Automatyczna skrzynia DSG działa tradycyjnie, czyli miewa momenty opóźnienia, ale ogólnie to dobre i wygodne rozwiązanie, tym bardziej, jeśli często poruszamy się po mieście. Znajdziemy tutaj też łopatki do ręcznej zmiany przełożeń. Tryb Sport wyostrza reakcję na gaz i zmienia charakterystykę skrzyni biegów, ale nie zmienia charakteru auta.

Warto wzbogacić samochód o rozbudowany pakiet systemów wspomagających kierowcę. IQ.DRIVE Travel Assist, aktywny tempomat ACC, system utrzymania ruchu Lane Assist czy asystent parkowania do tylko niektórych z zastosowanych technologii. Działają i faktycznie są skutecznie.

Cena i konkurencja

Cena? Tanio nie będzie (fot. Łukasz Walkiewicz)

Volkswagen T-Cross 1.5 TSI DSG R-Line nie jest tanim autem. Cena startowa na poziomie 132 090 zł jest wysoka, jednak bogate wyposażenie standardowe, najmocniejszy silnik i pewien prestiż marki odrobinę ją usprawiedliwaiają.

Na rynku brakuje konkurencyjnych technologii. Ford Puma czy Nissan Juke to podobne auta, często w lepszej cenie. Z kolei Lexus LBX czy Toyota Yaris Cross kuszą hybrydowym napędem. Atutem T-Crossa pozostaje jednak duża praktyczność, dobre wykonanie i prestiż niemieckiej marki.

Warto spojrzeć na wybór pakietów dodatkowych, które mogą uatrakcyjnić użytkowanie auta. Pakiety Comfort czy Tech obejmują elementy wyposażenia, a ich ceny w ramach pakietów są korzystniejsze niż przy wyborze pojedynczych opcji.

Podsumowanie

Wart rozważenia mimo wysokiej ceny. Pies nie jest dodawany do auta 😉 (fot. Łukasz Walkiewicz)

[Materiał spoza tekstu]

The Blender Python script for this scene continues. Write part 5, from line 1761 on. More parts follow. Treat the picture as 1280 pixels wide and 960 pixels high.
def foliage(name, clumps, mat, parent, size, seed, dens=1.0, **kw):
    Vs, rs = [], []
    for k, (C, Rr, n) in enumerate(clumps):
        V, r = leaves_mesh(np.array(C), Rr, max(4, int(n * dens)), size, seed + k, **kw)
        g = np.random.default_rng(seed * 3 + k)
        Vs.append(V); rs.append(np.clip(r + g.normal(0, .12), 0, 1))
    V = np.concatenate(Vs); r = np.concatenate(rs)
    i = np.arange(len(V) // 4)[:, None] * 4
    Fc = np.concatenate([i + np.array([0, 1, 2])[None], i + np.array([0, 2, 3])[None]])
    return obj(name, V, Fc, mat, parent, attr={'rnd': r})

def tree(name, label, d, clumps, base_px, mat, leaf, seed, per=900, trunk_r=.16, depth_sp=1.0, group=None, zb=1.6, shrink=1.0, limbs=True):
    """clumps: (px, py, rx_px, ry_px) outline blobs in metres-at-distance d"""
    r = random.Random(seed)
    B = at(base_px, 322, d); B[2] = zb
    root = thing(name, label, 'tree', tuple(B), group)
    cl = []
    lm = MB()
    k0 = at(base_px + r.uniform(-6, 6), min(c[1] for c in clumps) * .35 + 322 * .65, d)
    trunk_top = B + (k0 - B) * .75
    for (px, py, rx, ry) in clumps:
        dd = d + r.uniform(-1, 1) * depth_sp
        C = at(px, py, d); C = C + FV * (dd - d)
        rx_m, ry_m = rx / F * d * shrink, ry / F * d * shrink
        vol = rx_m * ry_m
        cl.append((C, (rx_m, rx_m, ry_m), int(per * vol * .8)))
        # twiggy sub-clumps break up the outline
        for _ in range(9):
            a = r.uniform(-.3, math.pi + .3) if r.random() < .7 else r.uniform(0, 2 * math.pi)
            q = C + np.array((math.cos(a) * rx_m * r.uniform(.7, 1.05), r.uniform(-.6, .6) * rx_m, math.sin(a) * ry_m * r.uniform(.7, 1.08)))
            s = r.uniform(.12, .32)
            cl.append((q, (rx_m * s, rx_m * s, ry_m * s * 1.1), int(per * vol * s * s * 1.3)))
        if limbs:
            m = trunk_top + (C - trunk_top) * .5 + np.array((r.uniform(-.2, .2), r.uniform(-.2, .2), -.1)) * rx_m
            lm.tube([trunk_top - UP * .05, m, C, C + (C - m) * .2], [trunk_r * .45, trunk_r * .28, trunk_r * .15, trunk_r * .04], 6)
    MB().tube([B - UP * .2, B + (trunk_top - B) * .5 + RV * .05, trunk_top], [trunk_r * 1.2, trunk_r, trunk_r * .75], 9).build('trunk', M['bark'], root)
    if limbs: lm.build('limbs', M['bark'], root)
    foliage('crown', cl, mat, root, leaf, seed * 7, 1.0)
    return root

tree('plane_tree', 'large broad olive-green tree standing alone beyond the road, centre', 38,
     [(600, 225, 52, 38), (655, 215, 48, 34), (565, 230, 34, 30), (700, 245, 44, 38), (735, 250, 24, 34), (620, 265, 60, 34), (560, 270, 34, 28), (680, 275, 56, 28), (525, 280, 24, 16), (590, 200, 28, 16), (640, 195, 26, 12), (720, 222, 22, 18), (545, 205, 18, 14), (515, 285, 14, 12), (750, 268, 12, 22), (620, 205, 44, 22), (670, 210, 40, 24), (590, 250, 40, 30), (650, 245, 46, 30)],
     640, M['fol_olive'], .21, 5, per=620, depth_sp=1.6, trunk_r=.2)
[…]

Volkswagen T-Cross 1.5 TSI DSG R-Line to propozycja dla osób szukających małego crossovera premium o sportowym zacięciu. T-Cross doskonale sprawdzi się w mieście, jak i podczas dłuższych podróży. Auto zapewnia dobre osiągi, wysoką jakość wykonania i bogate wyposażenie. Modernizacja objęła szereg ulepszeń, ale obiektywnie, mimo niewielkich zmian stylistycznych, to lepsze auto niż dotychczas. Wysoka cena jest barierą, ale wśród bezpośredniej konkurencji trudno znaleźć samochód z tymi zaletami.